The State does not challenge the trial court’s factual finding as to why
the defendant’s confirmation that he had sex with the complainant was made
in reliance upon Marsh’s promise of immunity, but instead challenges the point
in time at which the defendant “confessed,” to argue his “confession” was not
made in reliance upon Marsh’s statements. For example, the State argues that
“[t]he defendant was not induced into confessing to aggravated felonious sexual
assault by the assurance that the [complainant] was of legal age” (bolding
omitted) because he only “confessed after he was confronted with the
[complainant’s] allegations and after he realized later in the interview that she
was not lying about what had happened.” According to the State, “[i]t was this
[later] exchange, and not the discussion about the age of consent, that
prompted the confession,” i.e., as the State asserts, the defendant’s “admission
of criminal activity.”
To the extent the State argues that the defendant’s affirmative response
to the statement “there were occasions when you had intercourse with her,”

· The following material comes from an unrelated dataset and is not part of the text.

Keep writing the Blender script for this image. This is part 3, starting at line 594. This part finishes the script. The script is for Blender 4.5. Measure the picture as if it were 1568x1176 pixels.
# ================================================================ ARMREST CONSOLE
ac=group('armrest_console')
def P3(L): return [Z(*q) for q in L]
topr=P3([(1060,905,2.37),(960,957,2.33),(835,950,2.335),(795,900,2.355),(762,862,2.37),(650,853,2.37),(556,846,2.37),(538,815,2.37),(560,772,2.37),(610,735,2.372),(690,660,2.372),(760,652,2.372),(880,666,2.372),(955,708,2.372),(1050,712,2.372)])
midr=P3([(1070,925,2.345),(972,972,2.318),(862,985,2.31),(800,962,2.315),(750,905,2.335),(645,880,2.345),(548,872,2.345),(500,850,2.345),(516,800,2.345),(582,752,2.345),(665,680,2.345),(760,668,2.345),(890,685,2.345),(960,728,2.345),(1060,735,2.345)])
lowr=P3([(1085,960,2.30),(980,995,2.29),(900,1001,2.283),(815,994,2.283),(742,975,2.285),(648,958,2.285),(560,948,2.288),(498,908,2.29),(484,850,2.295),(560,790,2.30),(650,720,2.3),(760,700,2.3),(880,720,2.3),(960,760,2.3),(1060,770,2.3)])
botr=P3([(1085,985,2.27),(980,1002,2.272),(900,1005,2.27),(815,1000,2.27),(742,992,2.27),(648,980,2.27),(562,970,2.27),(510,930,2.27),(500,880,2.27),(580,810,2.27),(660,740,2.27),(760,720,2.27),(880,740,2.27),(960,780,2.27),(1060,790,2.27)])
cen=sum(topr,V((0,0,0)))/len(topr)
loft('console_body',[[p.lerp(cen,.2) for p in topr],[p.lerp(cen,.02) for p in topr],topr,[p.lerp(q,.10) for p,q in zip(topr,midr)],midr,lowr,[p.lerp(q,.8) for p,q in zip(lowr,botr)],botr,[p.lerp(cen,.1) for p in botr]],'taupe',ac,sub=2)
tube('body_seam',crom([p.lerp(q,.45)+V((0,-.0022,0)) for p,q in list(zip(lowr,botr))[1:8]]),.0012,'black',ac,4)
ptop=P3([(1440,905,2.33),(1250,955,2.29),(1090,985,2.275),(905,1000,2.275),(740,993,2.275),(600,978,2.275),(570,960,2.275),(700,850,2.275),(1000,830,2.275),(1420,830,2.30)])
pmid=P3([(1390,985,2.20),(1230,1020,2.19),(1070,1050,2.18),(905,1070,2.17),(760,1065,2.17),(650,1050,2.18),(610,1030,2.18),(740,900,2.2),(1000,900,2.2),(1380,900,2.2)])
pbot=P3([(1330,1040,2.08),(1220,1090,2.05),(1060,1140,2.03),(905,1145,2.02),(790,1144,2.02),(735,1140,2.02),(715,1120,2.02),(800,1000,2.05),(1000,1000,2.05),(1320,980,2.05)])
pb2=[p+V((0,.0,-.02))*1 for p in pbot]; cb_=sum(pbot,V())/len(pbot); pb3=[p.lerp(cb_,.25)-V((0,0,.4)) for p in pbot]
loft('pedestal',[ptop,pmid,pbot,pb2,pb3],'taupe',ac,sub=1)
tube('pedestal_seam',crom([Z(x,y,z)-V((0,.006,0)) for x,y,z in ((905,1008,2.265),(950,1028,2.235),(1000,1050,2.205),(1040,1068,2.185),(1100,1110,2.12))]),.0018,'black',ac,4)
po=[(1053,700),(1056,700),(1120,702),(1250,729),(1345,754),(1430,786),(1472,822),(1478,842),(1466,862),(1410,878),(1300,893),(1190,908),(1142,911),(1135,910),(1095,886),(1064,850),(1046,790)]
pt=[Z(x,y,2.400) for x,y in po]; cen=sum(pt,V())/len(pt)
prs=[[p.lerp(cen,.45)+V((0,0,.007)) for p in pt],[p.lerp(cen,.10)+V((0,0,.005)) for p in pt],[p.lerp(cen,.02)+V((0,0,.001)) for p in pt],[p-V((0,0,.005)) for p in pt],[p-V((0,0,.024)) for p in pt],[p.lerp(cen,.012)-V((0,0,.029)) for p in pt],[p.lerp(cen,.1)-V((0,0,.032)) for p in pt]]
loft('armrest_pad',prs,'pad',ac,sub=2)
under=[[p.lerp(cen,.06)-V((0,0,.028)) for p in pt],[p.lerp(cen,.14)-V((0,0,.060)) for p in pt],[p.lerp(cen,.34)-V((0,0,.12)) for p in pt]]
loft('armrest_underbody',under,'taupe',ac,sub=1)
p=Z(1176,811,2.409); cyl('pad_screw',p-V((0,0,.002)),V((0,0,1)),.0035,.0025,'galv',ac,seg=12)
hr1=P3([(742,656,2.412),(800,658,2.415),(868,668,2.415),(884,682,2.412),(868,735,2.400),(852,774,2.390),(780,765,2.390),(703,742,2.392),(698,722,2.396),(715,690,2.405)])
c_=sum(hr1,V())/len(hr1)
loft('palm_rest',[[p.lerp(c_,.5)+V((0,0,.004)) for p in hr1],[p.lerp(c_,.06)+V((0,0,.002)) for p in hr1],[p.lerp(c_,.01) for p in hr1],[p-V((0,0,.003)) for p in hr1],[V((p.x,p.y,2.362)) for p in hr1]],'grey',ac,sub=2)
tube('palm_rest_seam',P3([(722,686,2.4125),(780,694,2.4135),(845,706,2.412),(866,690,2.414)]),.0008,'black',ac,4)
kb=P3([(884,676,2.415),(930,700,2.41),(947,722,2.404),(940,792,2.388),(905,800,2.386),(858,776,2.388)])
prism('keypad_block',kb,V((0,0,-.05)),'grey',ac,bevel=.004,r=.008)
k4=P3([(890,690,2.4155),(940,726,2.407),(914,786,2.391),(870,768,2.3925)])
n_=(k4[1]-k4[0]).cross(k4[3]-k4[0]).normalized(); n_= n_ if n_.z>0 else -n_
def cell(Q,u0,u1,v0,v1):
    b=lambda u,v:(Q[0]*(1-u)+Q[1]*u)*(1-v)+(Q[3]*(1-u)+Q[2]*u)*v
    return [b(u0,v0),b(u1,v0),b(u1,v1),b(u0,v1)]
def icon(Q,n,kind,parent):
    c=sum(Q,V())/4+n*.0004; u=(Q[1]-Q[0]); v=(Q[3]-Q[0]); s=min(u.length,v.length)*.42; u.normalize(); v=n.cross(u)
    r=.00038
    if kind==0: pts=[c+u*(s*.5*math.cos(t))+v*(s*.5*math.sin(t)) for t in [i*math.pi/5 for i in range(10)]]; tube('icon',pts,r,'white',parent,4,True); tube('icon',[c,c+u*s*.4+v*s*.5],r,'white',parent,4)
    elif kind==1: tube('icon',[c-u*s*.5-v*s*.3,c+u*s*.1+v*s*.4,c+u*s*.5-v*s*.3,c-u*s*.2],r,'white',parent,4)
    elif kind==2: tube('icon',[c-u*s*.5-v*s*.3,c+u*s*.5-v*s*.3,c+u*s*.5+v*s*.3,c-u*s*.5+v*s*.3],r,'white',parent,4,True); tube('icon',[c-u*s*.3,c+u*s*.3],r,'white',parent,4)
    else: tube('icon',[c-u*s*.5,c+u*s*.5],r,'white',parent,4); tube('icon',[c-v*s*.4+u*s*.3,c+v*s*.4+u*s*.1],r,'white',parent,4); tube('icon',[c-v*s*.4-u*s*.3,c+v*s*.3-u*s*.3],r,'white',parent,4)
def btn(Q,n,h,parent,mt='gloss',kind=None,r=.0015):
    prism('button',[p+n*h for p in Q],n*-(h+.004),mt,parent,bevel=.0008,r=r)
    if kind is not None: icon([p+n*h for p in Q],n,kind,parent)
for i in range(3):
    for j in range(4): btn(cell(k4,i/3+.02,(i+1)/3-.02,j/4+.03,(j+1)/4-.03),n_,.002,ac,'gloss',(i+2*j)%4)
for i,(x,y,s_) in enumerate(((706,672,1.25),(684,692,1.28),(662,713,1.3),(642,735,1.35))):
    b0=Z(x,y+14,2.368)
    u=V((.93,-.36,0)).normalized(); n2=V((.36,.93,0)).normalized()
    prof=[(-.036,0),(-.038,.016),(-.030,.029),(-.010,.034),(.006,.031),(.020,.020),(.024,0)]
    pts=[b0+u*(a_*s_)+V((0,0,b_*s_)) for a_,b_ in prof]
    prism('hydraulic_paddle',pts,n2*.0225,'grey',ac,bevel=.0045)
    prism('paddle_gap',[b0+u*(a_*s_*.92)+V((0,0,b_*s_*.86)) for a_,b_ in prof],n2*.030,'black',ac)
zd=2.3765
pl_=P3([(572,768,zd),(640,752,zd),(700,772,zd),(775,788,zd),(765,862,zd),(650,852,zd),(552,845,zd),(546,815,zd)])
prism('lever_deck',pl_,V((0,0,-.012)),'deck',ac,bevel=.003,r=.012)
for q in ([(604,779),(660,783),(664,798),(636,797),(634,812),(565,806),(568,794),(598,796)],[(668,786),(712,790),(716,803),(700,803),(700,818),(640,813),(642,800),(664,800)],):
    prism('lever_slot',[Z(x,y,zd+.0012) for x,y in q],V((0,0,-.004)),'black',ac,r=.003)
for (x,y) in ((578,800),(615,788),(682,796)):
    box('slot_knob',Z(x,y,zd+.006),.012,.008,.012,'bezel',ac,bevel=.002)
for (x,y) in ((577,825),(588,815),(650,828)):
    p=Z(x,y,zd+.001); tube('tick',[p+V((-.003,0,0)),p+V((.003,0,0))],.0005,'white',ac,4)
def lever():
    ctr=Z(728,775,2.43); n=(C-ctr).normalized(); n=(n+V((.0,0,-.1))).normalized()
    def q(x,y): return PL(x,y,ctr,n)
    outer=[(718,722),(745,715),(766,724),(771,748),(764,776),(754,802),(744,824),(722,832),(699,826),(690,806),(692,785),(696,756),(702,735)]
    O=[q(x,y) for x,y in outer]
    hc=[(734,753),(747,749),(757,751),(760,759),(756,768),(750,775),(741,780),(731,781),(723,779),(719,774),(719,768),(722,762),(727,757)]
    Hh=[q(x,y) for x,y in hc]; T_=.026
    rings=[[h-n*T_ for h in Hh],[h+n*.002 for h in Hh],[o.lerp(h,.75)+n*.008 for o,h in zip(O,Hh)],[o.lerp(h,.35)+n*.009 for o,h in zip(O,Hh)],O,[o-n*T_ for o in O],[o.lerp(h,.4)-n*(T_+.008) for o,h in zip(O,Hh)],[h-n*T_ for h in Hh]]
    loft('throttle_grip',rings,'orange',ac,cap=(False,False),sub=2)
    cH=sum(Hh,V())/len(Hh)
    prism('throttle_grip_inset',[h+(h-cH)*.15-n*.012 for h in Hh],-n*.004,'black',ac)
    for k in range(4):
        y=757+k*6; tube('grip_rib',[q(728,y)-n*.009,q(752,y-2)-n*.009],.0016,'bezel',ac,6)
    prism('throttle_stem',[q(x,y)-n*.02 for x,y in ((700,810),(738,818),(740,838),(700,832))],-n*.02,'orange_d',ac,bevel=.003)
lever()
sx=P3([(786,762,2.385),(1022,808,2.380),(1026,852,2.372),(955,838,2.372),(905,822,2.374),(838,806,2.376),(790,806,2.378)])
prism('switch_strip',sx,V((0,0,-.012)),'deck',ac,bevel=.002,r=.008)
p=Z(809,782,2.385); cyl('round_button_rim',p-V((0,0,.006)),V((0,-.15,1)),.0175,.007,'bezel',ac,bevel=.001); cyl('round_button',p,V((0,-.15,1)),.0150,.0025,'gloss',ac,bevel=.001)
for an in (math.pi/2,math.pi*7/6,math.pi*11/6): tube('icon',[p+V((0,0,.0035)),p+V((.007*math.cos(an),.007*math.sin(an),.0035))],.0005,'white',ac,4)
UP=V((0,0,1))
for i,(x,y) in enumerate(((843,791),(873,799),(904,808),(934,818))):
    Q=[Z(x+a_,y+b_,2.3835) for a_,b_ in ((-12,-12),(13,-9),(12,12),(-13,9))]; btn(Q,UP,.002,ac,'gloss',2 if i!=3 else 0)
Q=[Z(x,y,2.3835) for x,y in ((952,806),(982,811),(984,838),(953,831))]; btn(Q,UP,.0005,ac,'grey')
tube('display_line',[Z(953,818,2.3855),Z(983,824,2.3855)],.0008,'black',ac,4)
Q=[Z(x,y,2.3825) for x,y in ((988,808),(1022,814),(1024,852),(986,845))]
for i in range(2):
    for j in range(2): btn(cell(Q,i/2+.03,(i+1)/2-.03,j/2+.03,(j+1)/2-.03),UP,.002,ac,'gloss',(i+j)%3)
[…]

was not “incriminating” because he was simply confirming that he had legal,
consensual sex with the complainant, we are not persuaded, even assuming
the defendant’s response could fairly be so construed. See State v. Wood, 128
N.H. 739, 740-42 (1986) (evaluating, in aggravated felonious sexual assault
case, whether defendant’s statement “in which he admitted having sexual
intercourse with the victim, but alleged that it was consensual” was a voluntary
confession under the Federal Constitution). Further, we reject the State’s
contention that a defendant’s statement can be incriminating, and thus subject
to constitutional protection, only if the statement itself establishes the
defendant engaged in “criminal activity.” See, e.g., id.; State v. Burris, 170
N.H. 802, 811 (2018) (explaining that under the State Constitution, “by
definition, self-incrimination contemplates the use of the defendant’s
8
statements to aid in establishing the guilt of the defendant” (brackets,
emphasis, and quotation omitted)). See generally N.H. CONST. pt. 1, art. 15
(“No subject shall be . . . compelled to accuse or furnish evidence against
himself.”); U.S. CONST. amends. V, XIV.
The trial court found that the defendant confessed to having sex with the
complainant “[i]mmediately thereafter, and plainly relying upon” Marsh’s two
statements at issue. Because we reject the State’s attempt to relocate the
defendant’s “confession” on the timeline of the interview, we conclude that the
State has not demonstrated that the trial court erred in finding that the
defendant’s confession was made in reliance upon Marsh’s promise of
immunity. See Carrier, 173 N.H. at 205 & n.4; see also McDermott, 131 N.H.
at 501.
III
In sum, we conclude that the trial court did not err in finding that Marsh
made a promise of immunity and that the defendant relied upon that promise
when he confessed to having sex with the complainant, and, consequently, that
the defendant’s confession was per se involuntary under the New Hampshire
Constitution. The State did not argue in the alternative that, even if we affirm
the trial court’s finding of involuntariness, the trial court erred in suppressing
the defendant’s oral and written statements made subsequent to his
involuntary confession as fruit of the poisonous tree. The State’s remaining
arguments as to why the trial court did err do not warrant further discussion.
See Vogel v. Vogel, 137 N.H. 321, 322 (1993). Therefore, we affirm the trial
court’s ruling suppressing the defendant’s confession and all statements made
thereafter.
Affirmed and remanded.
HICKS, BASSETT, and DONOVAN, JJ., concurred.